Milenko Yergoviç's “Saray Bosna Marlborosu” (“Sarajevo Marlboro,” Kutu Publishing) is a series of stories that talks about how war destroys ordinary lives, relationships and really everything, in a very simple language.
Journalist and poet Yergoviç perfectly harmonized the two disciplines and chose to show the violence of war in sober manner rather than dramatizing it.
I also read Ayşegül Devecioğlu's new novel “Güzel Ölümün Öyküsü” (“Story of a Beautiful Death,” Metis Publishing). The novel focuses on children who live on the street, and can be read as a critique of the status-quo without exceeding the bounds of literature.
Murat Özyaşar's “Aslı Gibidir-Diyarbakır Hikayeleri” (“True Copy of the Original-Diyarbakır Stories,” Doğan Publishing). “Aslı Gibidir” is delightfully literary book on Diyarbakır.
Arjen Arî’s “Hemû Helbest” (“Anthology,” Sor Publishing) is one of the year's good works. Arjen Arî's early death was a great loss for Kurdish Poetry. Still, the publication of his anthology will leave its mark on it.
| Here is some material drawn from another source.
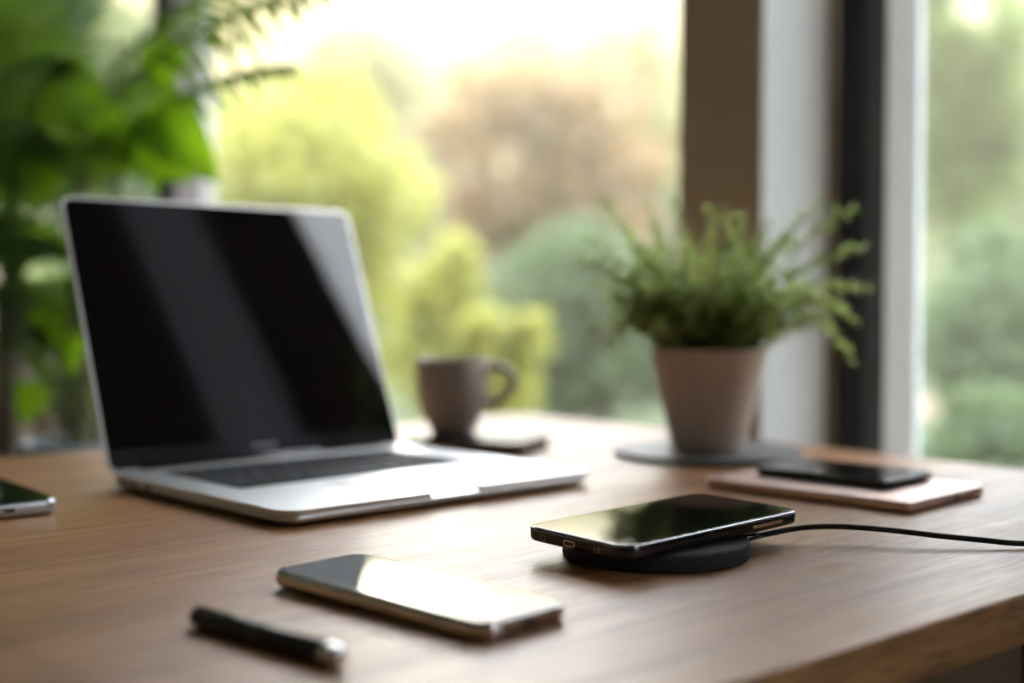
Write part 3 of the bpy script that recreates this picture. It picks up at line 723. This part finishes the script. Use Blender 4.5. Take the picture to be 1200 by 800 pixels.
GAPS = ((1140, 6, 20), (1150, 30, 9), (665, 60, 13), (725, 125, 12), (733, 14, 11), (320, 45, 15))   # openings where the sky shows between the crowns
def tree(name, label, cat, u, v, D, ru, rv, lm, n, leaf, seed, blobs=7, group=None, trunk=.10):
    """crown of leaves around pixel (u, v) at depth D with pixel radii ru, rv, on a trunk to the ground"""
    rng = random.Random(seed); c = at(u, v, D); k = D / F_PX
    root = thing(name, label, cat, (c.x, c.y, GZ), 0, group); cz = c.z - GZ
    rx, rz = ru * k, rv * k
    B = [(Vector((0, 0, cz)), rx * .75, rz * .75)]
    for i in range(blobs):
        a = rng.uniform(0, 6.28); q = rng.uniform(.35, .75)
        B.append((Vector((math.cos(a) * rx * q, math.sin(a) * rx * q * .6, cz + rng.uniform(-.7, .75) * rz)), rx * rng.uniform(.28, .5), rz * rng.uniform(.28, .5)))
    m = MB(); eye = Vector((0, 0, TZ + CAM_H)); gaps = [((at(a, b, D) - eye).normalized(), q / F_PX) for a, b, q in GAPS]
    wts = [b[1] * b[2] for b in B]
    for i in range(n):
        b0 = rng.choices(B, wts)[0]
        d = Vector((rng.gauss(0, 1), rng.gauss(0, 1), rng.gauss(0, 1))).normalized(); r = rng.uniform(.25, 1) ** .45
        p = b0[0] + Vector((d.x * b0[1] * r, d.y * b0[1] * r, d.z * b0[2] * r))
        w = (p + root.location - eye).normalized()
        if any((w - g).length < q for g, q in gaps): continue
        if p.z < .05: p.z = rng.uniform(.05, .2)
        ax = Vector((rng.gauss(0, 1), rng.gauss(0, 1), rng.gauss(0, .6))).normalized(); ot = ax.cross(Vector((rng.gauss(0, 1), rng.gauss(0, 1), rng.gauss(0, 1)))).normalized()
        l = leaf * rng.uniform(.7, 1.3)
        m.add([p - ax * l * .5, p + ot * l * .28, p + ax * l * .5, p - ot * l * .28], [(0, 1, 2, 3)], False)
    m.build('foliage', lm, root)
    t = MB(); t.tube(bez((0, 0, -.02), (rx * .06, 0, cz * .5), (0, 0, cz + rz * .3), 8), [trunk * (1.2 - .9 * j / 8) for j in range(9)], 10)
    for i in range(3):
        b0 = B[1 + i % max(1, len(B) - 1)][0] if len(B) > 1 else B[0][0]
        t.tube(bez((0, 0, cz * .6), (b0.x * .3, b0.y * .3, cz * .8), b0, 5), [trunk * .45 * (1 - .7 * j / 5) for j in range(6)], 6)
    t.build('trunk', M['tree_bark'], root)

LM = dict(
    lime=leaf_mat('sunlit lime leaf', (.31, .34, .09), (.64, .62, .16), .55, .5, .2, .8, .04),
    bronze=leaf_mat('bronze leaf', (.26, .185, .115), (.56, .38, .20), .5, .5, .2, .5, .04),
    golden=leaf_mat('pale golden leaf', (.35, .34, .19), (.64, .59, .32), .6, .5, .2, .4, .04),
    sage=leaf_mat('grey green leaf', (.19, .25, .11), (.32, .40, .16), .5, .5, .25, .4, .04),
    deep=leaf_mat('blue green leaf', (.11, .17, .09), (.20, .29, .13), .5, .5, .25, .4, .04),
    fresh=leaf_mat('fresh green leaf', (.15, .22, .07), (.28, .38, .10), .5, .5, .25, .5, .04))
def garden():
    tree('bronze_tree', 'bronze leaved tree in mid garden behind the potted herb', 'tree', 620, 205, 12.5, 150, 125, LM['bronze'], 2800, .20, 1, 9, None, .07)
    tree('golden_tree', 'tall pale golden tree rising above the bronze tree under the sun', 'tree', 680, 112, 15.6, 190, 100, LM['golden'], 3300, .24, 12, 9, None, .16)
    tree('golden_tree', 'pale golden tree added right below the sun to yellow its glow, between the lime tree and the bronze tree', 'tree', 400, 130, 19.0, 140, 105, LM['golden'], 3300, .25, 13, 9, None, .1)  # added crown; its leaf colour stands in for yellow sun glow
    tree('lime_tree', 'sunlit yellow green tree filling the window behind the laptop', 'tree', 330, 250, 8.0, 165, 215, LM['lime'], 3900, .15, 2, 9, None, .10)
    tree('round_shrub', 'bright lime shrub beyond the coffee mug, the taller of two', 'shrub', 510, 400, 6.4, 60, 135, LM['lime'], 1500, .10, 3, 5, None, .04)
    tree('round_shrub', 'bright lime shrub beyond the coffee mug, the lower one towards the herb', 'shrub', 590, 450, 5.4, 50, 110, LM['lime'], 1300, .09, 4, 5, None, .04)
    tree('sage_tree', 'grey green bushy tree behind the potted herb, below the bronze tree', 'tree', 705, 395, 9.6, 140, 125, LM['deep'], 3400, .16, 5, 9, None, .07)
    tree('fresh_tree', 'mid green tree seen through the narrow window by the pillar', 'tree', 1125, 150, 12.5, 120, 190, LM['fresh'], 3600, .20, 6, 10, None, .10)
    tree('dark_tree', 'darker green tree low in the narrow window', 'tree', 1165, 395, 8.6, 125, 135, LM['deep'], 3300, .14, 7, 8, None, .06)
    tree('pale_tree', 'pale sage tree behind the palm leaves', 'tree', 95, 120, 12.0, 160, 190, LM['sage'], 4400, .22, 8, 8, None, .13)
    tree('low_shrub', 'low green shrub behind the grey planter', 'shrub', 95, 405, 6.2, 120, 150, LM['fresh'], 3000, .11, 9, 6, None, .05)
    tree('low_shrub', 'low dark green shrub at the bottom of the narrow window', 'shrub', 1185, 500, 6.0, 110, 60, LM['deep'], 1800, .09, 14, 6, None, .03)
    for i, (u, v, D, ru, rv) in enumerate(((-230, 220, 22, 160, 170), (110, 240, 30, 140, 190), (360, 210, 24, 125, 190), (570, 220, 31, 125, 200), (800, 210, 25, 125, 210), (1010, 210, 31, 120, 200), (1215, 200, 24, 110, 210), (1450, 220, 30, 140, 200))):
        tree('distant_tree', 'hazy grey green tree far across the garden', 'tree', u, v, D, ru, rv, LM['sage'], 2400, .36, 30 + i, 8, 'hazy trees far across the garden', .2)
    for i, (u, D) in enumerate(((-230, 19), (-20, 20.5), (190, 19), (400, 20.5), (590, 19.5), (800, 20.5), (1000, 19), (1230, 20), (1460, 19))):
        tree('hedge_shrub', 'broad hedge shrub at the far edge of the lawn', 'shrub', u, 420, D, 92, 75, LM['fresh' if i % 2 else 'sage'], 1300, .25, 60 + i, 6, 'hedge shrubs along the far lawn', .06)
garden()

if HAZE_DENSITY > 0:
    hb = MB(); hb.box((-30, .6, GZ), (30, 40, 14))
    hm = bpy.data.materials.new('morning mist'); hm.use_nodes = True; nt = hm.node_tree; nt.nodes.clear()
    vs = nt.nodes.new('ShaderNodeVolumeScatter'); vs.inputs['Color'].default_value = (1, .91, .60, 1); vs.inputs['Density'].default_value = HAZE_DENSITY; vs.inputs['Anisotropy'].default_value = .7
    ou = nt.nodes.new('ShaderNodeOutputMaterial'); nt.links.new(vs.outputs[0], ou.inputs['Volume'])
    ho = hb.build('garden_mist', hm); ho.matrix_world = wall_empty_matrix(); struct(ho)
Some have called Murathan Mungan's “Çağ Geçitleri” (“Generational Passages,” Metis Publishing) his “old age poems.” I believe Mungan's poetry remains very much "young".
Peace, equality and democracy
Domestic and foreign politics, as well as the economy may be worsening. Turkey might send troops to Libya right at the beginning of the new decade. Things may get even more tense with Europe. The Kurdish-Turkish knot might get even tighter. Custodians might start to rule not just municipalities but all institutions. 2020 might make us all long for 2019, who knows. But let's never give up on remembering and reminding others of Çetin Altan's famous words “Let's not lose hope.”
Everyone in Diyarbakır longs for peace in the new year. May 2020 bring peace, equality and democracy.